Author: Darius Hinks
Publisher: Angry Robot Books
354 pages
RRP: £8.99, US $12.99, Cdn $15.99
ISBN: 978 1 85766 789 2
Publication Date: 05 February 2019


When Isten returns to her group of exiles, having been gone for more than a year, she finds them in a sorry state. Their rackets have been taken over by another gang and a dear friend has been killed. Desperate to get back on top she takes a tip about an unguarded shipment of drugs, just right for the taking. The robbery goes wrong and while Isten escapes it sets in motion events which will threaten her life…

The Ingenious (2019. 349 pages) is a fantasy novel by Darius Hinks.

This is not like your average fantasy novel. Hink’s ability to mix the wondrous with the monstrous would not have seemed out of place in either a Thomas Pynchon or William Burroughs novel. Nor is Isten your average heroine. Strung out on drug for much of the book, Hinks is able to add in hallucinatory images which take the whole book further out there.

The book is set in the city of Athanor, which is able to relocate itself. When it lands, it trades with the locals and when it leaves it takes part of the environment with it. This means that after thousands of years the city has grown to monstrous proportions, containing within it multiple species and architectures.
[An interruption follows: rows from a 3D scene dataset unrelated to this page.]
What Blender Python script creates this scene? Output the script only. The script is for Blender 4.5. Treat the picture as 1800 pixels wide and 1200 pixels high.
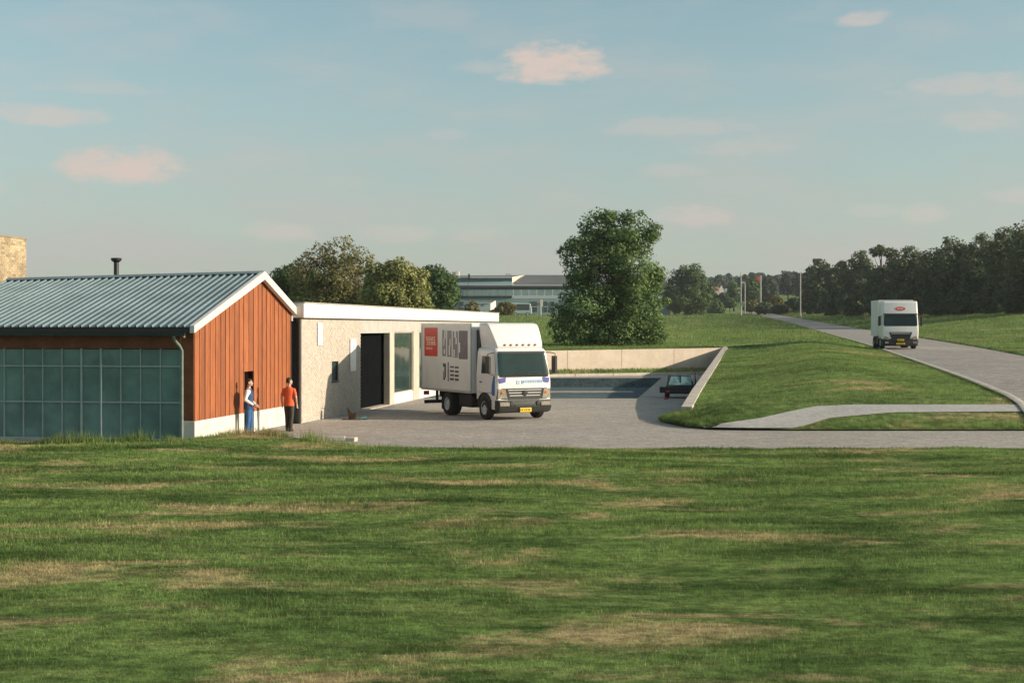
import bpy, bmesh, math, random
import numpy as np
from mathutils import Vector, Matrix

R = math.radians
rng = np.random.default_rng(7)
random.seed(7)
scene = bpy.context.scene
for o in list(bpy.data.objects):
    bpy.data.objects.remove(o, do_unlink=True)
col = scene.collection

# ------------------------------------------------------------------ camera
F = 2500.0            # focal length in photograph pixels (1800 wide)
CAMZ = 3.4
HORIZON = 575.0
cam_d = bpy.data.cameras.new('camera')
cam = bpy.data.objects.new('camera', cam_d)
col.objects.link(cam)
cam.location = (0, 0, CAMZ)
cam.rotation_euler = (R(90), 0, 0)
cam_d.sensor_width = 36
cam_d.lens = 36 * F / 1800
cam_d.shift_y = -(600 - HORIZON) / 1800
cam_d.clip_start = 0.1
cam_d.clip_end = 6000
scene.camera = cam

# ------------------------------------------------------------------ sun and sky
SUN_EL = 18.0
sun_dir = Vector((1.0, -0.17, 0)).normalized() * math.cos(R(SUN_EL)) + Vector((0, 0, math.sin(R(SUN_EL))))
sd = bpy.data.lights.new('sun', 'SUN')
sd.energy = 4.8
sd.angle = R(0.5)
sd.color = (1.0, 0.85, 0.67)
sun = bpy.data.objects.new('sun', sd)
col.objects.link(sun)
sun.location = (60, -10, 40)
sun.rotation_euler = sun_dir.to_track_quat('Z', 'Y').to_euler()

world = bpy.data.worlds.new('World')
scene.world = world
world.use_nodes = True


def build_world():
    nt = world.node_tree
    N, L = nt.nodes, nt.links
    for n in list(N):
        N.remove(n)
    out = N.new('ShaderNodeOutputWorld')
    bg = N.new('ShaderNodeBackground')
    bg.inputs['Strength'].default_value = 0.125
    L.new(bg.outputs[0], out.inputs['Surface'])
    sky = N.new('ShaderNodeTexSky')
    sky.sky_type = 'NISHITA'
    sky.sun_disc = False
    sky.sun_elevation = R(SUN_EL)
    sky.sun_rotation = math.atan2(sun_dir.x, sun_dir.y)
    sky.altitude = 50
    sky.air_density = 1.0
    sky.dust_density = 1.25
    sky.ozone_density = 0.8
    # the film's slightly faded, cool cast
    hs = N.new('ShaderNodeHueSaturation')
    hs.inputs['Saturation'].default_value = 0.78
    L.new(sky.outputs[0], hs.inputs['Color'])
    tn = N.new('ShaderNodeMixRGB')
    tn.blend_type = 'MULTIPLY'
    tn.inputs[0].default_value = 1.0
    tn.inputs[2].default_value = (.70, .845, .795, 1)
    L.new(hs.outputs[0], tn.inputs[1])

    def M(op, a, b=None, c=None):
        n = N.new('ShaderNodeMath')
        n.operation = op
        for i, v in enumerate((a, b, c)):
            if v is None:
                continue
            if isinstance(v, (int, float)):
                n.inputs[i].default_value = v
            else:
                L.new(v, n.inputs[i])
        return n.outputs[0]
    tc = N.new('ShaderNodeTexCoord')
    sx = N.new('ShaderNodeSeparateXYZ')
    L.new(tc.outputs['Generated'], sx.inputs[0])
    az = M('ARCTAN2', sx.outputs[0], sx.outputs[1])
    el = M('ARCSINE', sx.outputs[2])
    cb = N.new('ShaderNodeCombineXYZ')
    L.new(az, cb.inputs[0])
    L.new(el, cb.inputs[1])
    nz = N.new('ShaderNodeTexNoise')
    nz.inputs['Scale'].default_value = 38
    nz.inputs['Detail'].default_value = 6
    nz.inputs['Roughness'].default_value = 0.68
    mp = N.new('ShaderNodeMapping')
    mp.inputs['Scale'].default_value = (1, 2.4, 1)
    L.new(cb.outputs[0], mp.inputs[0])
    L.new(mp.outputs[0], nz.inputs['Vector'])
    ns = M('SUBTRACT', nz.outputs['Fac'], 0.5)
    clouds = [  # photo x, y, half width, half height, strength
        (975, 118, 105, 46, 1.0), (940, 104, 60, 34, .6), (870, 120, 80, 16, .3), (215, 300, 112, 36, 1.0), (165, 288, 60, 30, .8), (255, 288, 62, 30, .75),
        (80, 206, 105, 24, .6), (1520, 36, 50, 20, .6), (1700, 152, 140, 24, .45), (1790, 160, 60, 22, .4),
        (1190, 226, 140, 24, .32), (1300, 262, 110, 20, .32), (1720, 215, 80, 24, .4), (490, 412, 70, 24, .45), (690, 414, 85, 22, .3), (1220, 384, 75, 26, .5),
        (1625, 378, 42, 24, .42), (170, 156, 110, 16, .25), (1185, 302, 70, 16, .28), (780, 238, 40, 14, .22),
        (1710, 215, 40, 16, .25), (1790, 345, 60, 22, .35), (1540, 372, 60, 14, .25), (840, 415, 60, 20, .22),
        (1330, 255, 90, 20, .22), (600, 320, 60, 16, .16), (-150, 330, 140, 26, .6), (2050, 240, 150, 26, .6)]
    tot = None
    for (px, py, hw, hh, st) in clouds:
        u0 = math.atan2(px - 900, F)
        v0 = math.atan2(HORIZON - py, math.hypot(F, px - 900))
        dx = M('DIVIDE', M('SUBTRACT', az, u0), hw / F)
        dy = M('DIVIDE', M('SUBTRACT', el, v0), hh / F)
        # flat base: squeeze what lies below the cloud's middle
        dyn = M('MULTIPLY', M('MINIMUM', dy, 0.0), 1.5)
        dyp = M('MAXIMUM', dy, 0.0)
        d2 = M('ADD', M('MULTIPLY', dx, dx), M('ADD', M('MULTIPLY', dyn, dyn), M('MULTIPLY', dyp, dyp)))
        m = M('ADD', M('SUBTRACT', 1.0, d2), M('MULTIPLY', ns, 3.0))
        mr = N.new('ShaderNodeMapRange')
        mr.interpolation_type = 'SMOOTHSTEP'
        mr.inputs['From Min'].default_value = -0.3
        mr.inputs['From Max'].default_value = 1.0
        mr.inputs['To Max'].default_value = st
        L.new(m, mr.inputs['Value'])
        tot = mr.outputs[0] if tot is None else M('MAXIMUM', tot, mr.outputs[0])
    # the rest of the sky carries the same thin scattered cloud
    n2 = N.new('ShaderNodeTexNoise')
    n2.inputs['Scale'].default_value = 9
    n2.inputs['Detail'].default_value = 5
    mp2 = N.new('ShaderNodeMapping')
    mp2.inputs['Scale'].default_value = (1, 3.5, 1)
    L.new(cb.outputs[0], mp2.inputs[0])
    L.new(mp2.outputs[0], n2.inputs['Vector'])
    mr = N.new('ShaderNodeMapRange')
    mr.interpolation_type = 'SMOOTHSTEP'
    mr.inputs['From Min'].default_value = 0.42
    mr.inputs['From Max'].default_value = 0.75
    mr.inputs['To Max'].default_value = 0.22
    L.new(n2.outputs['Fac'], mr.inputs['Value'])
    tot = M('MAXIMUM', tot, mr.outputs[0])
    lowsky = N.new('ShaderNodeMapRange')
    lowsky.interpolation_type = 'SMOOTHSTEP'
    lowsky.inputs['From Min'].default_value = math.radians(15)
    lowsky.inputs['From Max'].default_value = math.radians(-1)
    lowsky.inputs['To Max'].default_value = 0.95
    L.new(el, lowsky.inputs['Value'])
    veil = M('MULTIPLY', lowsky.outputs[0], M('ADD', 0.75, M('MULTIPLY', M('SUBTRACT', n2.outputs['Fac'], 0.5), 1.2)))
    vx = N.new('ShaderNodeMixRGB')
    L.new(veil, vx.inputs[0])
    L.new(tn.outputs[0], vx.inputs[1])
    vx.inputs[2].default_value = (2.62, 2.60, 2.58, 1)
    mx = N.new('ShaderNodeMixRGB')
    L.new(tot, mx.inputs[0])
    L.new(vx.outputs[0], mx.inputs[1])
    mx.inputs[2].default_value = (3.9, 3.3, 2.95, 1)
    L.new(mx.outputs[0], bg.inputs['Color'])


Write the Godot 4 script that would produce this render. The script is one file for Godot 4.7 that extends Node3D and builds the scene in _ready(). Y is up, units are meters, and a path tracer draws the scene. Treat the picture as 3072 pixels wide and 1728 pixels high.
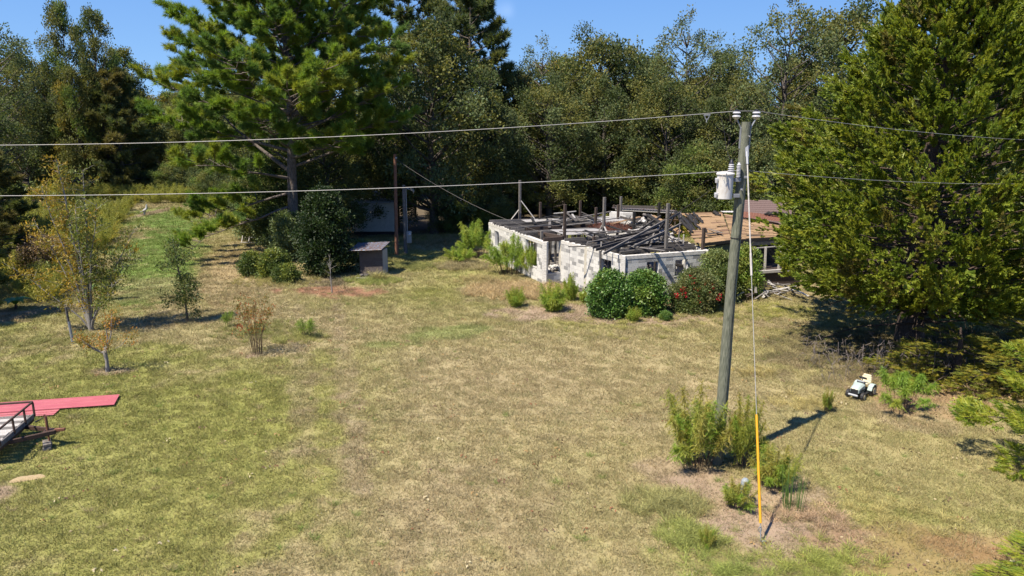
extends Node3D
# A burned block house in a clearing: lawn, pines and cedars, utility pole, small trailer.
# Distances ahead of the camera are given as z > 0 in w(x, z, y) and turned to Godot's -z there.

var rnd := RandomNumberGenerator.new()
var used := {}
var M := {}
var soil: Image
var dull := 0.64   # the colours below are noted for a darker exposure
const SOIL_X0 := -48.0
const SOIL_Z0 := 6.0
const SOIL_W := 96.0

func w(x: float, z: float, y := 0.0) -> Vector3:
	return Vector3(x, y, -z)

func numbered(parent: Node, called: String) -> String:
	var k := str(parent.get_instance_id()) + called
	var n: int = used.get(k, 0)
	used[k] = n + 1
	return called if n == 0 else "%s_%03d" % [called, n]

func tag(o: Node3D, label: String, category := "", group := "", kind := "") -> Node3D:
	if label: o.set_meta("label", label)
	if category: o.set_meta("category", category)
	if group: o.set_meta("group", group)
	if kind: o.set_meta("kind", kind)
	return o

func thing(called: String, label: String, category: String, at := Vector3.ZERO, turn := 0.0, group := "") -> Node3D:
	var o := Node3D.new()
	o.name = numbered(self, called)
	add_child(o)
	o.position = at
	o.rotation.y = turn
	tag(o, label, category, group)
	return o

func part(parent: Node, called: String, mesh: Mesh, m: Material, label := "") -> MeshInstance3D:
	var o := MeshInstance3D.new()
	o.name = numbered(parent, called)
	o.mesh = mesh
	o.material_override = m
	parent.add_child(o)
	if label: o.set_meta("label", label)
	return o

func again(src: Node3D, label: String, at: Vector3, turn := 0.0, size := Vector3.ONE, group := "") -> Node3D:
	var o: Node3D = src.duplicate()
	var base := str(src.name).rstrip("0123456789").trim_suffix("_")
	o.name = numbered(self, base)
	add_child(o)
	o.transform = Transform3D(Basis(Vector3.UP, turn).scaled_local(size), at)
	o.set_meta("label", label)
	if group: o.set_meta("group", group)
	elif o.has_meta("group"): o.remove_meta("group")
	return o

class MB:
	var v := PackedVector3Array()
	var n := PackedVector3Array()
	func tri(a: Vector3, b: Vector3, d: Vector3, out: Vector3) -> void:
		var f := (d - a).cross(b - a)
		if f.dot(out) < 0.0:
			var t := b
			b = d
			d = t
			f = -f
		f = f.normalized()
		v.append(a); v.append(b); v.append(d)
		n.append(f); n.append(f); n.append(f)
	func quad(a: Vector3, b: Vector3, c: Vector3, d: Vector3, out: Vector3) -> void:
		tri(a, b, c, out)
		tri(a, c, d, out)
	func smooth(a: Vector3, b: Vector3, d: Vector3, na: Vector3, nb: Vector3, nd: Vector3) -> void:
		if (d - a).cross(b - a).dot(na + nb + nd) < 0.0:
			v.append(a); v.append(d); v.append(b)
			n.append(na); n.append(nd); n.append(nb)
		else:
			v.append(a); v.append(b); v.append(d)
			n.append(na); n.append(nb); n.append(nd)
	# box with chamfered edges of width e
	func box(x: Transform3D, s: Vector3, e := 0.0) -> void:
		var h := s * 0.5
		for a in 3:
			var b := (a + 1) % 3
			var c := (a + 2) % 3
			for sg in [-1.0, 1.0]:
				var p := []
				for q in [[-1, -1], [1, -1], [1, 1], [-1, 1]]:
					var k := Vector3.ZERO
					k[a] = sg * h[a]
					k[b] = q[0] * (h[b] - e)
					k[c] = q[1] * (h[c] - e)
					p.append(x * k)
				var o := Vector3.ZERO
				o[a] = sg
				quad(p[0], p[1], p[2], p[3], x.basis * o)
				if e > 0.0:
					for tg in [-1.0, 1.0]:
						var r := []
						for q in [[0, -1], [0, 1], [1, 1], [1, -1]]:
							var k := Vector3.ZERO
							k[a] = sg * (h[a] if q[0] == 0 else h[a] - e)
							k[b] = tg * (h[b] - e if q[0] == 0 else h[b])
							k[c] = q[1] * (h[c] - e)
							r.append(x * k)
						var o2 := Vector3.ZERO
						o2[a] = sg
						o2[b] = tg
						quad(r[0], r[1], r[2], r[3], x.basis * o2)
		if e > 0.0:
			for i in 8:
				var g := Vector3(1 if i & 1 else -1, 1 if i & 2 else -1, 1 if i & 4 else -1)
				var q := g * h
				tri(x * (q - Vector3(0, g.y * e, g.z * e)), x * (q - Vector3(g.x * e, 0, g.z * e)), x * (q - Vector3(g.x * e, g.y * e, 0)), x.basis * g)
	# board from a to b, width across, thickness along up
	func bar(a: Vector3, b: Vector3, wide: float, thick: float, e := 0.0, up := Vector3.UP) -> void:
		var y := (b - a).normalized()
		if absf(y.dot(up)) > 0.98: up = Vector3.RIGHT
		var xx := y.cross(up).normalized()
		var zz := xx.cross(y).normalized()
		box(Transform3D(Basis(xx, y, zz), (a + b) * 0.5), Vector3(wide, a.distance_to(b), thick), e)
	func tube(p: PackedVector3Array, r: PackedFloat32Array, sides := 8, caps := true) -> void:
		var ring := []
		var nor := []
		var up := Vector3.UP
		for i in p.size():
			var d := (p[mini(i + 1, p.size() - 1)] - p[maxi(i - 1, 0)]).normalized()
			if i == 0: up = Vector3.RIGHT if absf(d.y) > 0.8 else Vector3.UP
			var xx := d.cross(up).normalized()
			var zz := xx.cross(d).normalized()
			up = zz
			var a := PackedVector3Array()
			var b := PackedVector3Array()
			for k in sides + 1:
				var t := TAU * k / sides
				var o := xx * cos(t) + zz * sin(t)
				a.append(p[i] + o * r[i])
				b.append(o)
			ring.append(a)
			nor.append(b)
		for i in p.size() - 1:
			for k in sides:
				smooth(ring[i][k], ring[i][k + 1], ring[i + 1][k + 1], nor[i][k], nor[i][k + 1], nor[i + 1][k + 1])
				smooth(ring[i][k], ring[i + 1][k + 1], ring[i + 1][k], nor[i][k], nor[i + 1][k + 1], nor[i + 1][k])
		if caps:
			for i in [0, p.size() - 1]:
				var d := (p[1] - p[0]) * -1.0 if i == 0 else p[i] - p[i - 1]
				if r[i] > 0.001:
					for k in sides:
						tri(p[i], ring[i][k], ring[i][k + 1], d)
	func rod(a: Vector3, b: Vector3, r: float, r2 := -1.0, sides := 8) -> void:
		tube(PackedVector3Array([a, b]), PackedFloat32Array([r, r if r2 < 0.0 else r2]), sides)
	# profile of (radius, height) pairs turned round the y axis of x
	func lathe(x: Transform3D, prof: Array, sides := 20) -> void:
		for i in prof.size() - 1:
			var a: Vector2 = prof[i]
			var b: Vector2 = prof[i + 1]
			var sl := Vector2(b.y - a.y, a.x - b.x).normalized()
			for k in sides:
				var t0 := TAU * k / sides
				var t1 := TAU * (k + 1) / sides
				var d0 := Vector3(cos(t0), 0, sin(t0))
				var d1 := Vector3(cos(t1), 0, sin(t1))
				var n0 := x.basis * (d0 * sl.x + Vector3(0, sl.y, 0))
				var n1 := x.basis * (d1 * sl.x + Vector3(0, sl.y, 0))
				var p0 := x * (d0 * a.x + Vector3(0, a.y, 0))
				var p1 := x * (d1 * a.x + Vector3(0, a.y, 0))
				var p2 := x * (d1 * b.x + Vector3(0, b.y, 0))
				var p3 := x * (d0 * b.x + Vector3(0, b.y, 0))
				if a.x > 0.0005: smooth(p0, p1, p2, n0, n1, n1)
				if b.x > 0.0005: smooth(p0, p2, p3, n0, n1, n0)
	func done() -> ArrayMesh:
		var a := []
		a.resize(Mesh.ARRAY_MAX)
		a[Mesh.ARRAY_VERTEX] = v
		a[Mesh.ARRAY_NORMAL] = n
		var m := ArrayMesh.new()
		m.add_surface_from_arrays(Mesh.PRIMITIVE_TRIANGLES, a)
		return m

# leaves: copies of small templates, each with a colour set
class LB:
	var v := PackedVector3Array()
	var c := PackedColorArray()
	func add(t: PackedVector3Array, x: Transform3D, cols: PackedColorArray) -> void:
		v.append_array(x * t)
		c.append_array(cols)
	func done() -> ArrayMesh:
		var a := []
		a.resize(Mesh.ARRAY_MAX)
		a[Mesh.ARRAY_VERTEX] = v
		a[Mesh.ARRAY_COLOR] = c
		var m := ArrayMesh.new()
		m.add_surface_from_arrays(Mesh.PRIMITIVE_TRIANGLES, a)
		return m

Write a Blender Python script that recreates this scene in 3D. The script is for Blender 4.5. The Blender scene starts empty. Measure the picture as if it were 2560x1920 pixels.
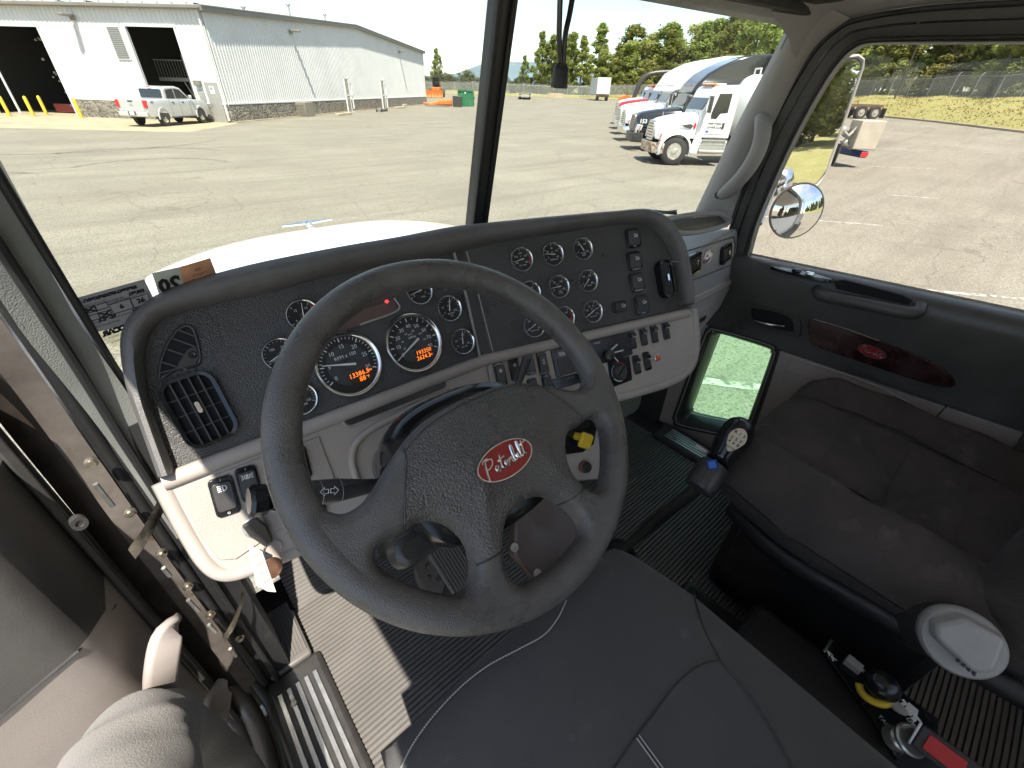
import bpy, math, random
import numpy as np
from mathutils import Matrix, Vector
random.seed(7)
rng = np.random.default_rng(7)
A = np.array
rad = math.radians
scene = bpy.context.scene
col = scene.collection

# ---------------------------------------------------------------- camera
CAM = A([-0.742, -0.331, 2.42])
FPX, PITCH, ROLL, YAW = 1075.0, rad(34.4), rad(1.9), rad(-42)   # focal length in pixels of a 2560 px wide frame
def _basis():
    c, s = math.cos(PITCH), math.sin(PITCH)
    F = A([0, c, -s]); R = A([1, 0, 0.]); U = A([0, s, c])
    cr, sr = math.cos(ROLL), math.sin(ROLL)
    R, U = cr*R+sr*U, -sr*R+cr*U
    M = A([[math.cos(YAW), -math.sin(YAW), 0], [math.sin(YAW), math.cos(YAW), 0], [0, 0, 1.]])
    return M@R, M@F, M@U
CR, CF, CU = _basis()
cd = bpy.data.cameras.new('camera'); cam = bpy.data.objects.new('camera', cd); col.objects.link(cam)
cd.sensor_width = 36; cd.lens = 36*FPX/2560; cd.clip_start = 0.01; cd.clip_end = 6000
cam.matrix_world = Matrix(((CR[0], CU[0], -CF[0], CAM[0]), (CR[1], CU[1], -CF[1], CAM[1]), (CR[2], CU[2], -CF[2], CAM[2]), (0, 0, 0, 1)))
scene.camera = cam

# ---------------------------------------------------------------- sky, sun, exposure
SUN_EL, SUN_AZ = rad(61), rad(180+24)        # azimuth clockwise from the truck's forward (+Y)
sd = A([math.sin(SUN_AZ)*math.cos(SUN_EL), math.cos(SUN_AZ)*math.cos(SUN_EL), math.sin(SUN_EL)])
sl = bpy.data.lights.new('sun', 'SUN'); sl.energy = 3.7; sl.angle = rad(0.53); sl.color = (1, .955, .88)
so = bpy.data.objects.new('sun', sl); col.objects.link(so); so.location = (0, 0, 30)
so.rotation_euler = Vector(sd).to_track_quat('Z', 'Y').to_euler()
w = bpy.data.worlds.new('World'); scene.world = w; w.use_nodes = True
nt = w.node_tree; N = nt.nodes; L = nt.links; N.clear()
wo = N.new('ShaderNodeOutputWorld'); bg = N.new('ShaderNodeBackground'); sky = N.new('ShaderNodeTexSky')
sky.sky_type = 'NISHITA'; sky.sun_disc = False; sky.sun_elevation = SUN_EL; sky.sun_rotation = SUN_AZ
sky.air_density = 1.0; sky.dust_density = .5; sky.ozone_density = 1.6
tc = N.new('ShaderNodeTexCoord'); mp = N.new('ShaderNodeMapping'); mp.inputs['Scale'].default_value = (1.3, 1.3, 6.0)
n1 = N.new('ShaderNodeTexNoise'); n1.inputs['Scale'].default_value = 2.3; n1.inputs['Detail'].default_value = 9; n1.inputs['Roughness'].default_value = .58; n1.inputs['Distortion'].default_value = .5
cr_ = N.new('ShaderNodeValToRGB'); cr_.color_ramp.elements[0].position = .45; cr_.color_ramp.elements[1].position = .70; cr_.color_ramp.elements[0].color = (.0, .0, .0, 1); cr_.color_ramp.elements[1].color = (.92, .92, .92, 1)
mx = N.new('ShaderNodeMix'); mx.data_type = 'RGBA'
L.new(tc.outputs['Generated'], mp.inputs['Vector']); L.new(mp.outputs[0], n1.inputs['Vector']); L.new(n1.outputs['Fac'], cr_.inputs['Fac'])
L.new(cr_.outputs['Color'], mx.inputs[0]); L.new(sky.outputs[0], mx.inputs[6]); mx.inputs[7].default_value = (4.3, 4.4, 4.5, 1)
L.new(mx.outputs[2], bg.inputs['Color']); bg.inputs['Strength'].default_value = 0.104; L.new(bg.outputs[0], wo.inputs['Surface'])
vs = scene.view_settings; vs.view_transform = 'Standard'; vs.look = 'None'; vs.gamma = 1; vs.use_curve_mapping = False
vs.exposure = 1.48
cy = scene.cycles; cy.use_denoising = True; cy.max_bounces = 9; cy.diffuse_bounces = 5; cy.glossy_bounces = 4
cy.transmission_bounces = 4; cy.transparent_max_bounces = 12; cy.caustics_reflective = False; cy.caustics_refractive = False
cy.sample_clamp_indirect = 6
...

The city is ruled by the ‘Curious Men’ who through alchemy/science are able to both move the city and create powerful metal guardians. Both the city and how it works is sketchy at best. Having finished the novel I felt that I had barely scratched the surface and my understanding remained incomplete. This is probably deliberate as it gives the reader the same sense of disconnection from the greater whole, which seems to be experienced by the cities inhabitants. The overriding sense of disorientation start right at the beginning as the reader is just dropped into the plot.

Isten seems to be an inconsistent narrator, torn between her drug use and her apparent desire to get all of her friends back to their original world. To this end there is nothing she would not do including murder and running illegal rackets. She sounds like an unlikable character, but she is more broken than evil.

The accumulation of these elements means that this is a very dark book.  Hinks convincingly captured both the lure of addiction as well as the inevitable problems of withdrawing.

This may not sound like it would be a book for everybody, but I would suggest you try it. In a world being buried by faux medieval settings and kids with destinies, it’s refreshing to read something truly original.